Calabrese di Cerchiara (i suoi nonni paterni gestivano l’ospitalità al santuario di Santa Maria delle Armi, sec. XV) ha fatto la gavetta nella gelateria di uno zio a Villapiana. Voleva andare a scuola con i Levi’s e le Nike e iniziò con lavoretti estivi. Un giorno, però, venne a gustare il gelato un famoso cuoco locale e Francesco gli servì la sua specialità, il «Mangia e Bevi». Il cuoco intuì il talento del giovane e lo spinse con vigore verso i fornelli.
Ad appena diciott’anni il ragazzo aveva già aperto in Calabria il suo primo ristorante, insieme al preside dell’Istituto alberghiero. Ma non funzionava, la ’ndrangheta avrebbe messo gli occhi anche su quell’iniziativa e il padre gli suggerì di lasciar perdere. Allora via, la fuga a Roma. 
”La mia cucina? E’ quella della mamma con la mano da chef”, si schermisce Mazzei che sa bene quanto coltivazioni, allevamenti e cultura del cibo testimonino esaurientemente che proprio nel Sud si sono mescolate e stratificate influenze, culture e tradizioni, certo minacciate d’estinzione ma ancora in buona parte vive e vivaci e quasi sempre, assolutamente da scoprire.
Sono innumerevoli, infatti, le sollecitazioni che hanno modificato e affinato una cucina dall’anima “povera”, contadina, pastorale e marinara, dai sapori netti, intensi, a volte delicati ma più spesso aspri e decisi.
Perciò Francesco Mazzei torna spessissimo in Calabria: “Mezzogiorno – spiega illustrando il titolo del libro – sta per mezzodì, l’ora di pranzo, ma anche l’area più povera dell’Italia. Per me significa soprattutto ‘casa’”. E sintetizza la sua filosofia: ”l’utilizzo parsimonioso di ingredienti, senza sprecare nulla, conservando gli alimenti per i tempi di magra che potrebbero essere dietro l’angolo”. Sui siti inglesi, ad esempio, impazza un video nel quale cucina cicoria e mollica saltata oppure la ciambotta di verdure, due piatti poveri ma saporitissimi. Sintetizzano la sua cultura, spiccatamente “glocal”, globale e identitaria al tempo stesso.

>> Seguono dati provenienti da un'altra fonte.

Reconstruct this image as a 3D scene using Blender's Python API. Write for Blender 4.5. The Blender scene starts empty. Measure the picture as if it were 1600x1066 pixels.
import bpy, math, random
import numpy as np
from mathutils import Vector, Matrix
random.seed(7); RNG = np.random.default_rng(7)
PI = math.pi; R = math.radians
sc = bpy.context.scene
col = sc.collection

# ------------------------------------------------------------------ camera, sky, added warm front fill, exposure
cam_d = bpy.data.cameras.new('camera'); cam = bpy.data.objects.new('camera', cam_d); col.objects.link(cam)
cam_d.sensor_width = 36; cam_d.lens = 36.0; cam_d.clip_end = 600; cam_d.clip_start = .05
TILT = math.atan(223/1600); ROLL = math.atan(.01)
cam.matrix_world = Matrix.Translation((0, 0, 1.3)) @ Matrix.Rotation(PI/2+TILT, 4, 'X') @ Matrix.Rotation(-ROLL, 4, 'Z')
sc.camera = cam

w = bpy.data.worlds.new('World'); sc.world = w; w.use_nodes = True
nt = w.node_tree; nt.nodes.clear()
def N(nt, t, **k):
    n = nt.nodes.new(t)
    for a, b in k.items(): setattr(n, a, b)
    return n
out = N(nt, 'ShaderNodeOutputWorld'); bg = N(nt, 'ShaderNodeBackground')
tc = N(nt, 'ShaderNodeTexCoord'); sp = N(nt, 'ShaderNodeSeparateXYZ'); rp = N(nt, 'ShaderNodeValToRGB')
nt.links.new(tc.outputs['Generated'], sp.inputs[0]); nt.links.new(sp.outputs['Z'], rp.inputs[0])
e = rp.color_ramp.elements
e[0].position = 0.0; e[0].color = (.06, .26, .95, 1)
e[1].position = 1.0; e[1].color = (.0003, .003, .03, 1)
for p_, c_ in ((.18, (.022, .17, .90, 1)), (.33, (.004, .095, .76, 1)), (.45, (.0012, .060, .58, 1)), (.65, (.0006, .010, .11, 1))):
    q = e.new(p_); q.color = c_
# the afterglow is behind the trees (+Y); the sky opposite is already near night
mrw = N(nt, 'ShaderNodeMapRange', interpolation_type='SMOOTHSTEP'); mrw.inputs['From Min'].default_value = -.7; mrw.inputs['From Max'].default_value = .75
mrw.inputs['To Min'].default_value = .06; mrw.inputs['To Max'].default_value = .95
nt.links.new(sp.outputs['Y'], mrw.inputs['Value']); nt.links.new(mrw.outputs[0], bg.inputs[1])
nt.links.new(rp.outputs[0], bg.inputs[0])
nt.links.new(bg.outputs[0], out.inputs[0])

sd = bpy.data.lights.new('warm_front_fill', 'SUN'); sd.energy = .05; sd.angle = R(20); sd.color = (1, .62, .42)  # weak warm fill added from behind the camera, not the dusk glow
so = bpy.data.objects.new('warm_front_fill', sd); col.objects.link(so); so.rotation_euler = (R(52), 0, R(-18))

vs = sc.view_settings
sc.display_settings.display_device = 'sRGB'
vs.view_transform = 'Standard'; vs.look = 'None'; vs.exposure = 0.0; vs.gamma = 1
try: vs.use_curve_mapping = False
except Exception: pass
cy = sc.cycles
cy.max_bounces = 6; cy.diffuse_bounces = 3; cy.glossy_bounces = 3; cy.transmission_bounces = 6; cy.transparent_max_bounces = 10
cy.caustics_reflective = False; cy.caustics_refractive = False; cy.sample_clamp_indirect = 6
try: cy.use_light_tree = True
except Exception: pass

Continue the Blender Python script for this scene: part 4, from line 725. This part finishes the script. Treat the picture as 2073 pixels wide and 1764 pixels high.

D’altra parte, la copertina del suo libro inalbera due eccezionali citazioni. Una, di Massimo Bottura, considerato il miglior chef d’Italia e del mondo, dice: ”I prodotti del Sud sono tra i miei preferiti e Francesco Mazzei riesce a dare loro nuova vita”. L’altra –  che recita “Tra i migliori libri di ricette meridionali scritto da uno dei più autorevoli chef internazionali” – è firmata da Stanley Tucci, attore (2 Golden Globe e una candidatura all’Oscar come miglior attore non protagonista) ma anche appassionato gourmet dalle forti radici calabresi (il nonno, Stanislao Tucci, era di Marzi, in provincia di Cosenza e la madre di Cittanova, provincia di Reggio Calabria).